■ **WHAT YOU HAVE TO DO**
Go through the lines below. Copy those with "this".

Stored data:

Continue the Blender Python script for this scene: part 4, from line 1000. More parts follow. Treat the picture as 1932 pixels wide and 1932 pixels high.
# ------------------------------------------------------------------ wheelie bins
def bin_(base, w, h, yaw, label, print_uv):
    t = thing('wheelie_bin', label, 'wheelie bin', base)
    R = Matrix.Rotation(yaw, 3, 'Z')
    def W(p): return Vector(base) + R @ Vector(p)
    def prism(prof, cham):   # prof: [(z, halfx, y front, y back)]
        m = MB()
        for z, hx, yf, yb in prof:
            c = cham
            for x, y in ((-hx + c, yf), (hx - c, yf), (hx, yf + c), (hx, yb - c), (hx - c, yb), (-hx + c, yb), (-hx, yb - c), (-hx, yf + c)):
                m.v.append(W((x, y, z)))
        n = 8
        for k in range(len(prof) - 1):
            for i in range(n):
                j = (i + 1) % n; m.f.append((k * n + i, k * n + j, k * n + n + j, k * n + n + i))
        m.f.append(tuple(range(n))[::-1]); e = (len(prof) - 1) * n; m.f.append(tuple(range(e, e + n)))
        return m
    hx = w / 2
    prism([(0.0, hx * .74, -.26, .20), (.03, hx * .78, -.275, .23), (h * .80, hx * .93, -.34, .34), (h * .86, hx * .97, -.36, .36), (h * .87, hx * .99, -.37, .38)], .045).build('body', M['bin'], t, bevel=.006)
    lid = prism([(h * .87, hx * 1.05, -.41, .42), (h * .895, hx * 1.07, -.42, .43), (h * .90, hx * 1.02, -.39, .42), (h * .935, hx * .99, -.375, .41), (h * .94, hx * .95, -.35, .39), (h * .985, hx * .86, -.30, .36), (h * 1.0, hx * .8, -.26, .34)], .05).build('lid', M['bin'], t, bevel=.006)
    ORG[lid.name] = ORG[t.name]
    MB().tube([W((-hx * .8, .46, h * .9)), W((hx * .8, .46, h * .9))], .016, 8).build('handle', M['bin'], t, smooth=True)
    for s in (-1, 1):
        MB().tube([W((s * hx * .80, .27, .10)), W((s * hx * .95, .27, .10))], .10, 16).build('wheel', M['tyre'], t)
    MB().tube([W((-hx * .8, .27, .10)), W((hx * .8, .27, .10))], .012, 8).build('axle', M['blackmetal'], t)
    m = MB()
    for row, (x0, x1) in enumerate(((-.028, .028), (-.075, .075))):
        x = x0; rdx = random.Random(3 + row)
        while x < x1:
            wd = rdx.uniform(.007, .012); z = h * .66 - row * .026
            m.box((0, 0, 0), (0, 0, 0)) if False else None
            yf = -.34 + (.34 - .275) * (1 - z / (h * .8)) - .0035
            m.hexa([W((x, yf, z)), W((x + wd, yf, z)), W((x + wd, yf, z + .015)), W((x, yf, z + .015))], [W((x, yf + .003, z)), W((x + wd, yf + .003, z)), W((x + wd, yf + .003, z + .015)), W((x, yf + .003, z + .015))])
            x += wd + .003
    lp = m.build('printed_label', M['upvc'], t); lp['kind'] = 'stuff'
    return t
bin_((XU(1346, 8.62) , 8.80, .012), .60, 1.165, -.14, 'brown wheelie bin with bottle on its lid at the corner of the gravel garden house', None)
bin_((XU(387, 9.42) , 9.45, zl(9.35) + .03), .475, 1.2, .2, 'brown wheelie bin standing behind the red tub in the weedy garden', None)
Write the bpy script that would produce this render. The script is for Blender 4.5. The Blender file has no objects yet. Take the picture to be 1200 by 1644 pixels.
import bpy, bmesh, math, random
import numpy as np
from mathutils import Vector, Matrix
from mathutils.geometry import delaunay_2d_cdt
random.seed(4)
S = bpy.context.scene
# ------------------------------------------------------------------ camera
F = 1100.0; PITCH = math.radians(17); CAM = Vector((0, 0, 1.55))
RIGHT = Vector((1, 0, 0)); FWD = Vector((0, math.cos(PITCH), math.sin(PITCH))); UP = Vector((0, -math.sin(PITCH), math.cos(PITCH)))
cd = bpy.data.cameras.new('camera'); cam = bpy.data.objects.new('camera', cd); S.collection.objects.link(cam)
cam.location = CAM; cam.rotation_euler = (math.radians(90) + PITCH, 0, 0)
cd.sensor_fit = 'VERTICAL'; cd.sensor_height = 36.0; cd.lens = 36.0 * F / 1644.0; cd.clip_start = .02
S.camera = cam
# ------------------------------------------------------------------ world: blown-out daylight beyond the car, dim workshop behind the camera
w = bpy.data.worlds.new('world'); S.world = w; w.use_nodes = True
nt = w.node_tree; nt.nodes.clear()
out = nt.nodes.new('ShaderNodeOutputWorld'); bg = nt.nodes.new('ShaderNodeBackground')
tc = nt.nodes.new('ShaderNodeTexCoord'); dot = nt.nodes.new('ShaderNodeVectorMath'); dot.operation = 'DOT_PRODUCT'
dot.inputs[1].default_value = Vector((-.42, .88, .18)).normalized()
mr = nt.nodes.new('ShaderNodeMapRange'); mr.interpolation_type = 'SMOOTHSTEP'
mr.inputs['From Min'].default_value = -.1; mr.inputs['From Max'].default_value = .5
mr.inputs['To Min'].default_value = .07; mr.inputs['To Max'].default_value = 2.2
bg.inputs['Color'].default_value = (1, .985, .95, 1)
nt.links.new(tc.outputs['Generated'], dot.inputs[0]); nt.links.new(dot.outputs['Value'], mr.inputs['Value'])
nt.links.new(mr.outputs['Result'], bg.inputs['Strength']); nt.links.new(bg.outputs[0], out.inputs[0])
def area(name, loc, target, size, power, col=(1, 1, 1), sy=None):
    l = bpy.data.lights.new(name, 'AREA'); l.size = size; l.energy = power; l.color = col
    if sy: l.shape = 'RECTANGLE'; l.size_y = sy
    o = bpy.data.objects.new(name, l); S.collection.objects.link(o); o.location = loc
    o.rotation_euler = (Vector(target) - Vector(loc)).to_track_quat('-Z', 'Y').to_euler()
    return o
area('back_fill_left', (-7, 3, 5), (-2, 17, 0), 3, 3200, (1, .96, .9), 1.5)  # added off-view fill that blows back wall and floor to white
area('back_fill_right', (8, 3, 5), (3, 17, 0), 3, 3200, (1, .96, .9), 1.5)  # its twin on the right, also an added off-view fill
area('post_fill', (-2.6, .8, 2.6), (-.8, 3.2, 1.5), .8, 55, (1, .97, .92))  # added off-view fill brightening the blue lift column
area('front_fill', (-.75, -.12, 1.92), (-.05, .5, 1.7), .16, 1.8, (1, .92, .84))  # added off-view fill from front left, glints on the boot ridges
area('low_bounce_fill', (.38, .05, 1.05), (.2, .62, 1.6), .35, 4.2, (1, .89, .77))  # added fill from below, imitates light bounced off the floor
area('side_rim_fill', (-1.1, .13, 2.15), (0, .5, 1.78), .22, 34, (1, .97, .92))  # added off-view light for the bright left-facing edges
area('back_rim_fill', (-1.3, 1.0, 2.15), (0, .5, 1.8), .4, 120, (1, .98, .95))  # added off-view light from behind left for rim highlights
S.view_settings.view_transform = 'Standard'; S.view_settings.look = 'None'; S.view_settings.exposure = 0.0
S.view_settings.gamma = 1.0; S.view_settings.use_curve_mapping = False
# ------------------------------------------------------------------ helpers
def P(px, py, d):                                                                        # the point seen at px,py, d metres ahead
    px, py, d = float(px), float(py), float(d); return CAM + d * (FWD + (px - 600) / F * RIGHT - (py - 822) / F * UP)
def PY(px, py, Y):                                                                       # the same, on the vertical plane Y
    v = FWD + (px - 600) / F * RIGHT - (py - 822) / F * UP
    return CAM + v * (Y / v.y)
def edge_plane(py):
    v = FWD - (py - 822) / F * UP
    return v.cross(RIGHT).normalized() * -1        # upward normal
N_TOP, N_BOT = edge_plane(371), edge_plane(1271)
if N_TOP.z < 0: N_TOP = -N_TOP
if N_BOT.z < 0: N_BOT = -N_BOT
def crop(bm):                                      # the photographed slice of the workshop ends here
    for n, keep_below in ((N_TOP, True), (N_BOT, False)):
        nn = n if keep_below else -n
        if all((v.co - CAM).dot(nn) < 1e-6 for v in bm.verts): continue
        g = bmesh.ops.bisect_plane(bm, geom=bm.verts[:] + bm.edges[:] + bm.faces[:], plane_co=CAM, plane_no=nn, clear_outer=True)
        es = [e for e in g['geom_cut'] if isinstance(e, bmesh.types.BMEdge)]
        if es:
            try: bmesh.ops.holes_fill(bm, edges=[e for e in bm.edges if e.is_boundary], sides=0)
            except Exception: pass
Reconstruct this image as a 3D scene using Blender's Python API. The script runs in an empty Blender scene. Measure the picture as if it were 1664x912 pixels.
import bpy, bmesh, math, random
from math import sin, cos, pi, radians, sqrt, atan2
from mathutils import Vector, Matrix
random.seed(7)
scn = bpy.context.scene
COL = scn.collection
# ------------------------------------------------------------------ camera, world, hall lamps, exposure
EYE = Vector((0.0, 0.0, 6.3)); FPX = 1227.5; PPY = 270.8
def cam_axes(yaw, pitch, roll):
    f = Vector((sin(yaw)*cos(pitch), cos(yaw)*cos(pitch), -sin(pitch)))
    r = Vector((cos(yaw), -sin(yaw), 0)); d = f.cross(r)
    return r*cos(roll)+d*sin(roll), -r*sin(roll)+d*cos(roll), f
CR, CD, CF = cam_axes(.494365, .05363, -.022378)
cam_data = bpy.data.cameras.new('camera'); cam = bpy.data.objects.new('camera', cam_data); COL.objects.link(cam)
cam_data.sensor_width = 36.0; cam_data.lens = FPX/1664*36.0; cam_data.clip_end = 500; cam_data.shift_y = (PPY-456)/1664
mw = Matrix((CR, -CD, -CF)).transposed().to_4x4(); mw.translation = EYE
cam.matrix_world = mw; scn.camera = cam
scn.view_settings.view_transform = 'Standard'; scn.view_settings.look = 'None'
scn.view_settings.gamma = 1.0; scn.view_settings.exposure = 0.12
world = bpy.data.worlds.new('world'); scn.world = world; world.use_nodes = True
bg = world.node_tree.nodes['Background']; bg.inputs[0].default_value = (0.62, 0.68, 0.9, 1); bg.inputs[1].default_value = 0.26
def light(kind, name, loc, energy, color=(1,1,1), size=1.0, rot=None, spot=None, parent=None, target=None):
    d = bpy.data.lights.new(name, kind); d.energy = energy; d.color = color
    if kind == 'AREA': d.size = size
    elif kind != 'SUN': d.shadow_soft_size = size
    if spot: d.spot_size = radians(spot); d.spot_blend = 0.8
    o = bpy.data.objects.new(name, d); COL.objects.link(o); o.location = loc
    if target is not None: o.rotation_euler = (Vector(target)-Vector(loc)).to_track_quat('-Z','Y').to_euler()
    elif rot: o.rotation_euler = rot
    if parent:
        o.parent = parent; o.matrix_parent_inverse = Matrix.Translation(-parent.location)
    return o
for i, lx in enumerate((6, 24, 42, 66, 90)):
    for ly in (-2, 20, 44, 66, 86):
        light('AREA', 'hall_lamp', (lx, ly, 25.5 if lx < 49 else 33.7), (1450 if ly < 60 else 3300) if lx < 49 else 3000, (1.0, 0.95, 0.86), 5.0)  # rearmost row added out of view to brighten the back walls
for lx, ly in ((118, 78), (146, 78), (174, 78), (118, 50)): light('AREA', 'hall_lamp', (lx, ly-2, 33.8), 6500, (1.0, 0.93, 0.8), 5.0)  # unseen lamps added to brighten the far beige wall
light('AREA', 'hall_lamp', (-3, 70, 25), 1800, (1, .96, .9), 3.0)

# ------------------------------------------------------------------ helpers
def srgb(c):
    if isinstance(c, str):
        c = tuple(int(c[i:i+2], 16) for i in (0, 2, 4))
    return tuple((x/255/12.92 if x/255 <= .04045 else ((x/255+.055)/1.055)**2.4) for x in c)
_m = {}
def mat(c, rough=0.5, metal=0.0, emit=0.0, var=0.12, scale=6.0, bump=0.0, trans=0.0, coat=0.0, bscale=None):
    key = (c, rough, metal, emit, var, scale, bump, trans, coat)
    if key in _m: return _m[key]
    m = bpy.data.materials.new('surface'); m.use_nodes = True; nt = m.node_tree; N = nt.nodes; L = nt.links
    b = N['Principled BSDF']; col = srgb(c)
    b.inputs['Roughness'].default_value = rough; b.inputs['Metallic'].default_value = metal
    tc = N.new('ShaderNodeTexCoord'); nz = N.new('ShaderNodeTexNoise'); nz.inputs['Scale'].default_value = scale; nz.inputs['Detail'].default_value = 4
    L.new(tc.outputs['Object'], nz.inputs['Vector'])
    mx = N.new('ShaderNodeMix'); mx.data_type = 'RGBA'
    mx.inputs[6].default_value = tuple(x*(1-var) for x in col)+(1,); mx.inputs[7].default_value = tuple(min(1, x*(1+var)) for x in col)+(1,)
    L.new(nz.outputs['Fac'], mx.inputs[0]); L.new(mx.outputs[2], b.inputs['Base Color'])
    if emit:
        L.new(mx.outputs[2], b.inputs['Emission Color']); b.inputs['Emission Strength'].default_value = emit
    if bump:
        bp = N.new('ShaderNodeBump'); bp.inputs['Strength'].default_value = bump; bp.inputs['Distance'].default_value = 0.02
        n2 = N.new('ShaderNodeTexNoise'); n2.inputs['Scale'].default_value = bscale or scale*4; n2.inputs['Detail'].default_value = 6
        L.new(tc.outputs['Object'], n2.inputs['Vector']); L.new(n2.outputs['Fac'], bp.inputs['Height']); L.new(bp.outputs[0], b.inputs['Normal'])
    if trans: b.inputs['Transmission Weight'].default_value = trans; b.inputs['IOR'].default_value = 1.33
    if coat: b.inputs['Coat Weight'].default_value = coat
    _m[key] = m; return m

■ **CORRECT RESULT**
Continue the Blender Python script for this scene: part 4, from line 1000. More parts follow. Treat the picture as 1932 pixels wide and 1932 pixels high.
Write the bpy script that would produce this render. The script is for Blender 4.5. The Blender file has no objects yet. Take the picture to be 1200 by 1644 pixels.
Reconstruct this image as a 3D scene using Blender's Python API. The script runs in an empty Blender scene. Measure the picture as if it were 1664x912 pixels.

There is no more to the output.